Attendees should expect a high-charged set that includes a mix of original songs, traditional blues and neoclassical blues along with funk and R&B.

“People get excited about (Roots ‘N Blues) around here, and it’s great to be a part of that,” Boyer said. “It’s such a cool tradition that these folks are starting for Columbia. It’s also cool because Roots ‘N Blues is the only thing I do that my parents understand. It adds a little creditability to how I choose to fill up my free time.”

The band generates a mix of middle-aged and younger fans, but Roots 'N Blues gives the musicians an opportunity to expand their fan base.

“I hope that, maybe, some people who haven’t been exposed to our music before will see us perform,” Boyer said. “I would like to expose new folks to blues as a genre. To just have a few people who really dig blues to go and experience other artists and look for other artists in the genre -- that would be what I hope to achieve.”

Often overshadowed by mainstream pop music, Boyer explained how many people don’t realize most of today’s modern music stems from blues.

“(Blues) is such an amazing genre of music,” Boyer said. “It’s easy to connect to a form of music that’s about real, tangible things -- love, not being able to find love, money, people, places -- it’s all very real.
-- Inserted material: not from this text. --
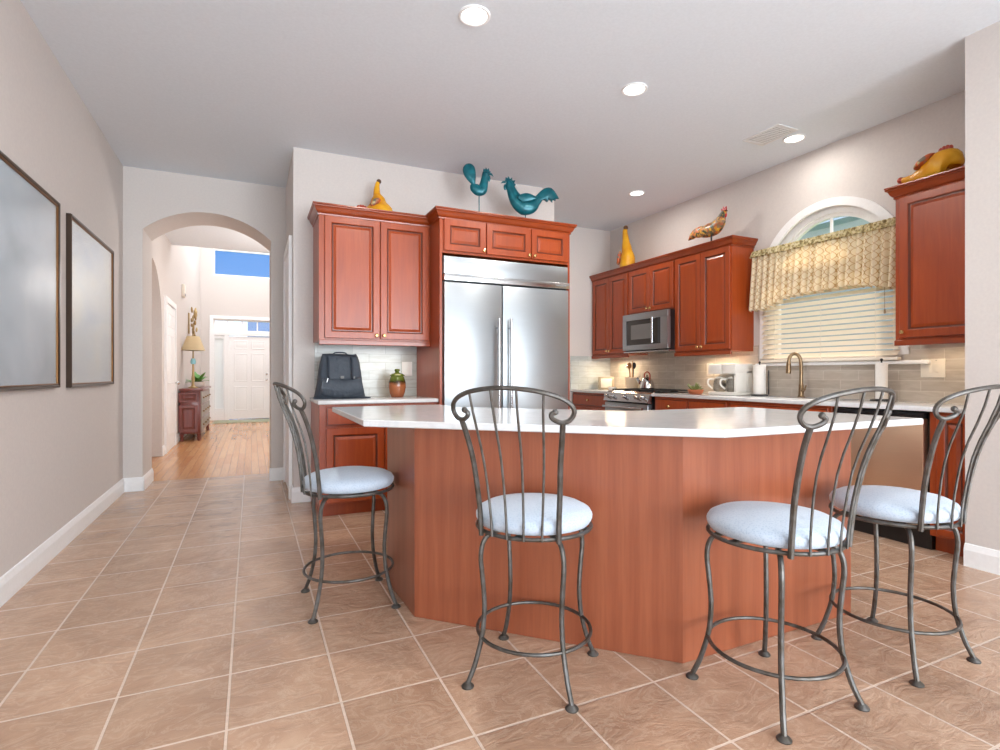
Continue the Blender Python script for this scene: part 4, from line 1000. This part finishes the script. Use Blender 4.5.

So I think anyone in the audience can connect to the music in some way.”

The band’s love for the blues stems from a variety of artists and styles. For Boyer, inspiration comes from listening to influential women blues singers of the 1920s, such as Ma Rainey, Bessie Smith and Lucille Bogan.

“This was the first time women sang about things that weren’t just like ‘I will love my man forever no matter what,’” Boyer said. “They sang ‘I use him for his money. I use him because he’s good in bed. I use him for whiskey.’ It’s real stuff, which I think is pretty neat. It’s very empowering.”

It’s this empowerment, along with passion for the blues, that is inspirational for fans. MBB realizes this and connects with their audience by meeting and talking to them after shows.

“I like becoming friends with the people who come out to see us,” Boyer said. “I like to hang out with people, make music and make a little extra money. Plus, most places give me free beer. It’s a perfect part-time job.”